Annotation CCLXXXVI
”He chose us before the constitution of the world.” — Ephesians 1:4
Whether souls [were] created before the world, and thrust into bodies for their offenses.
Origen, [in] the first book of the commentaries on the Ephesians, narrating this clause, taught that souls were created before this visible world, and then, on account of their sins, were thrust into bodies. Which sentence Jerome, the name of Origen being suppressed, recounts in the first commentary on the Ephesians in these words: “ANOTHER, indeed, who tries to show God just — [namely] that he chooses each one not from the prejudgment of his [own] knowledge, but from the merit of the elect — says [that] before the visible creatures — heaven, earth, seas, and all [things] which are within them — there were other, invisible creatures; among which [were] also souls, which, for certain causes known to God alone, were cast down below into this vale of tears, into the place of our affliction and pilgrimage: in which the holy man, [being] placed, prayed to return to [his] pristine seat, saying:1 ‘Woe is me, that my sojourning is prolonged; I have dwelt with the inhabitants of Cedar; my soul has much been a pilgrim.’ And in another place:2 ‘Wretched man that I am, who shall free me from the body of this death?’ And,3 ‘It is better to return, and to be with Christ.’ And elsewhere,4 ‘Before I was humbled, I sinned’: and other [things] similar to these. And so,
—than the souls, they say, were precipitated into the world, and the world was made out of souls — [God] himself [being] cast down into the lowest [place] with its [own] inhabitants — God chose Paul, and those like him before his [sight], who were holy and immaculate. But no one is chosen except from many: and where there are some baser [ones], there election is perpetrated.
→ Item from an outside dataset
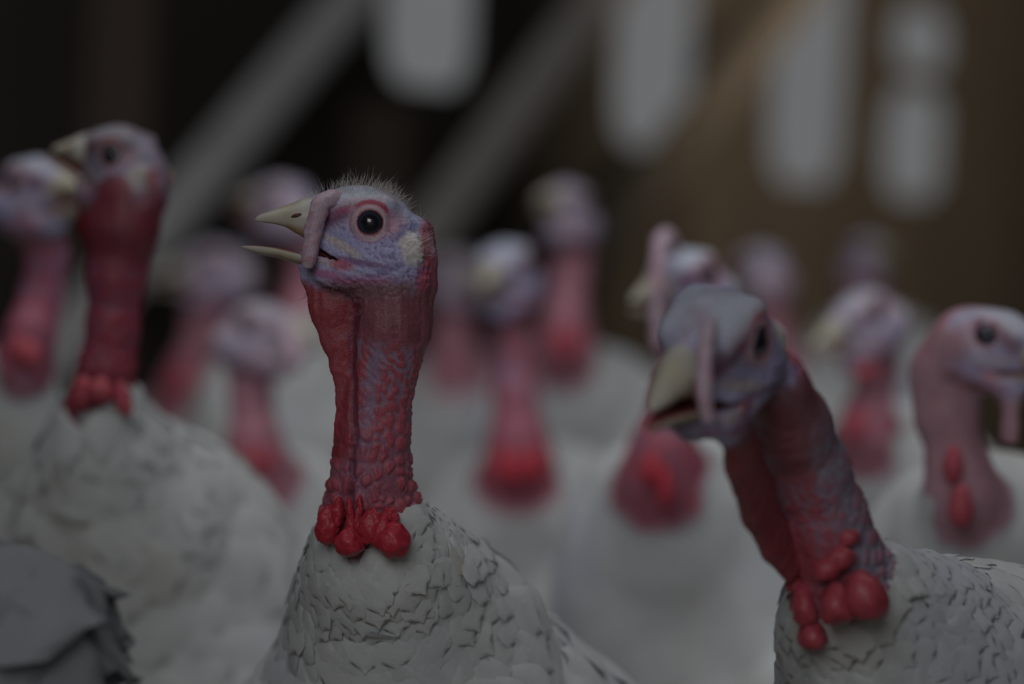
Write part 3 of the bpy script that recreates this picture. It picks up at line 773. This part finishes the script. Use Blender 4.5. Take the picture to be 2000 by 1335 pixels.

But [just] as in the Babylonian captivity, when the people were led away by Nebuchadnezzar into Chaldaea, prophets were sent — Ezekiel, Daniel, the three boys, Haggai, Zechariah — not because they too had merited the captivity, but that they might be for the solace of the captives: so also in that casting-down of the world, those who, before the world was made, had been chosen by God, were sent for the erudition and mastership of the sinful souls; that, at their preaching, they might return to that place whence they had fallen. And that this is [that] which is said by Moses in the eighty-ninth psalm:5 ‘Lord, thou hast been made a refuge for us, from generation and into generation. Before the mountains were made firm, and the earth was made, and the round world’ — that is, before the world was made, and the universal generation took [its] beginning, God was a refuge to his saints.” This, then, is the Origenist opinion; which, as Jerome reports, the same Origen confirmed, and explained more fully, upon that [text] Eph. 1, “According to the good pleasure of his will”; and upon that Eph. 1, “Unto the praise of the glory of his grace”; and upon that Eph. 1, “That we may be unto the praise of his glory”; and upon that Eph. 1, “The eyes [of your heart] illumined in the knowledge of him”; and Eph. 3, upon that, “I Paul, bound in the Lord”; and Eph. 6, upon that, “For which I perform an embassy in a chain.” The confutation of this error, from Cyril, thou hast [in] the fifth book, Annotation 185.